Saturday, September 4, 2010
Katherine Mansfield
Short Stories by Katherine Mansfield in an edition that is half Korean and half English. The short stories are:
" Bliss","The Garden Party", "The Stranger", "An Ideal Family", "A Cup of Tea", "The Fly", "Honeymoon" and "the Doll's House".
The first four short stories are taken from "The Garden Party" published in 1922 and the last four are taken from "The Dove's Nest" published in 1923.
I had tried to read Mansfield many years ago and had difficulty for reasons that escapes me. She was well thought of as a writer by D.H. Lawrence and Virginia Wolfe. I saw this book in Home Plus and decided to give her another try. For a woman who lived only 34 years, she wrote many short stories and I enjoyed the ones that were included in this book.

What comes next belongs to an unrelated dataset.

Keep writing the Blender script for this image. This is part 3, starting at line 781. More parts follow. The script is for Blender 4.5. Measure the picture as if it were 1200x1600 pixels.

The stories seem to come onto the senses in one way but stay in another for they do stay long after they are read. The one story that has impressed me the most is "The Garden Party" which on its surface is about a pretty young thing that seems very impressible but the story is about life itself and how death can come unexpectedly to teach those of us still living how precious life is. Even that sense is a bit trite in describing this wonderful story. I don't think I would like the protagonist in the story but I like what she sees in life.
That is what all of these stories are. They sneak up on the reader and take one by surprise as being one kind of story but really are something else entirely. At least that is how I viewed them. I can see how I would not have liked them when I was younger and expected my fiction to be one way and not to change in midstream so to speak. I wanted more certainty in my life then and now I don't mind uncertainty at all. Some of the stories do not spell out what is happening and some do.
It is really quite sad that her life ended so soon. It would have been really interesting to have seen how her fiction would have changed through the years. It is really possible she was a genius in that she was just learning her trade when TB cut her life short.